#### Work to complete
Please start at the first line of the records beneath and quote each line exactly, ending with the line containing "C.camera = cam".

** Begin Material to process **

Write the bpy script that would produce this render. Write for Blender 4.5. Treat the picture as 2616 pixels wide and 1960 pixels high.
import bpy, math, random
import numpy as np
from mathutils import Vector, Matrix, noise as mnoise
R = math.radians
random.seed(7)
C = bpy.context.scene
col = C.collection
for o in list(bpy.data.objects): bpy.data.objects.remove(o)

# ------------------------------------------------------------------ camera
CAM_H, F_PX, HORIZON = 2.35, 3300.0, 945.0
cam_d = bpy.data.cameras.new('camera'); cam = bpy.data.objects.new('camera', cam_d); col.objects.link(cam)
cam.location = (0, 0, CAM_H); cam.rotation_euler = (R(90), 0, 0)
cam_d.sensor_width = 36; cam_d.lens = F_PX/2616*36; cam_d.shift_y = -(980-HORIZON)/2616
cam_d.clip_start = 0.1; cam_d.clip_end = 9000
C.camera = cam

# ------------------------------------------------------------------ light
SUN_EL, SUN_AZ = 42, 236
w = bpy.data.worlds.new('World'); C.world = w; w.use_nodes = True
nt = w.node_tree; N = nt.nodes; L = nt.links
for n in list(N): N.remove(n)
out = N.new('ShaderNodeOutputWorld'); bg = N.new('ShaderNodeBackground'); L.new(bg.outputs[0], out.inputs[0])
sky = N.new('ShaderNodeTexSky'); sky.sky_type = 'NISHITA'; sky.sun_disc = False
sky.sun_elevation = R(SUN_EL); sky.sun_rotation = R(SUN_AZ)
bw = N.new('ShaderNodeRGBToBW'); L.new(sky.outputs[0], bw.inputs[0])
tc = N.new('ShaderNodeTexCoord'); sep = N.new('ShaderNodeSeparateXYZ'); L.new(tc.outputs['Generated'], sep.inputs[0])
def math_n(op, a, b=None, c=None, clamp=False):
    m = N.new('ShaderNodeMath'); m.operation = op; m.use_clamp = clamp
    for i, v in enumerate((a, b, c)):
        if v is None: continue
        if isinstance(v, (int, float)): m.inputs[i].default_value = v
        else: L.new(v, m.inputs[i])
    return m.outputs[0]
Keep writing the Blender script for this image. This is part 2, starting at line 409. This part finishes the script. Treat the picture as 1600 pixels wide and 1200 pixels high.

** End Material to process **

#### Solution for this problem
Write the bpy script that would produce this render. Write for Blender 4.5. Treat the picture as 2616 pixels wide and 1960 pixels high.
import bpy, math, random
import numpy as np
from mathutils import Vector, Matrix, noise as mnoise
R = math.radians
random.seed(7)
C = bpy.context.scene
col = C.collection
for o in list(bpy.data.objects): bpy.data.objects.remove(o)

# ------------------------------------------------------------------ camera
CAM_H, F_PX, HORIZON = 2.35, 3300.0, 945.0
cam_d = bpy.data.cameras.new('camera'); cam = bpy.data.objects.new('camera', cam_d); col.objects.link(cam)
cam.location = (0, 0, CAM_H); cam.rotation_euler = (R(90), 0, 0)
cam_d.sensor_width = 36; cam_d.lens = F_PX/2616*36; cam_d.shift_y = -(980-HORIZON)/2616
cam_d.clip_start = 0.1; cam_d.clip_end = 9000
C.camera = cam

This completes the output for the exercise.